Dies kombiniert sie beispielsweise mit Wirbeln und
kontorsionistischen Figuren. Mit Schwamm, Sprühflasche und
Fensterabzieher reinigt Davis Vassallo die Glasscheibe vor der
Loge. Da diese nur imaginär ist, bekommen die Gästen in den
ersten Reihen einige Tropfen ab. Natürlich nimmt es dem
freundlichen Spaßmacher keiner übel. Die bekannte
Kontorsionistin Suellen Sforzi nimmt nicht nur eine Rose vom
Boden auf, sondern auch Brille und Hut. Geschickt setzt sie
beides mit den Füßen auf. Neu für uns ist der erweiterte
Schlusstrick: Beim mit den Füßen ausgelösten Bogenschuss zielt
sie nicht mehr nur auf einen, sondern jetzt auf drei
hintereinander angeordnete Luftballons. Der brennende Pfeil
landet auf der Zielscheibe und löst damit auch noch eine
Stichflamme aus!
  
Davis Vassallo,
Kevin-Richter-Truppe, Diorios
Mit vielen Gags gespickt ist die
große Orchesterszene, zu der Davis Vassallo fünf Herren aus dem
Publikum benötigt. Einer hat seine liebe Not mit dem Gong, der
bei der ersten Berührung mit dem Schlägel sofort umfällt, ein
anderer muss immer mehr „Instrumente“ an Kopf, Armen, Bauch und
Beinen gleichzeitig bedienen. Immer wieder wird Assistentin
Ashley gerufen, um neue zu bringen. Eines haben Mitwirkende und
Publikum gemeinsam: die sicht- und hörbare Freude an der Sache.

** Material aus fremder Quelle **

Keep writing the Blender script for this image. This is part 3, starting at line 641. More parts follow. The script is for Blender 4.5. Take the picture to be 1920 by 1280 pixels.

Für einen Höhepunkt des Programms sorgt die Schleuderbrettnummer
der Kevin-Richter-Truppe, nunmehr durch ihren Chef und
Namensgeber sowie durch "Gaststar" Alexander junior zur
Neunergruppe erweitert. In eleganten weißen Kostümen mit
dekorativem Muster in Blautönen wird hier beispielsweise in
einen Sessel gesprungen oder wird nach gewaltig hohen Sprüngen
mit Salti auf einer dicken Matte gelandet. Höhepunkt ist der
Flug zum Fünf-Personen-Hoch mit Perchestange, die der Untermann
in einem Beckengurt trägt. Zur anschließenden Finalnummer wird
im Grunde alles gezeigt, was mit einer Motorradkugel in
Kombination mit Motorradspringern an Effekten möglich ist. Denn
erstens dreht hier auch eine Frau ihre Runden in der Kugel,
zweitens öffnet sich diese während der Fahrt der Hasardeure und
drittens wird die Kugel auch genau in dem Moment übersprungen,
als sich deren zwei Hälften komplett auseinander bewegt haben.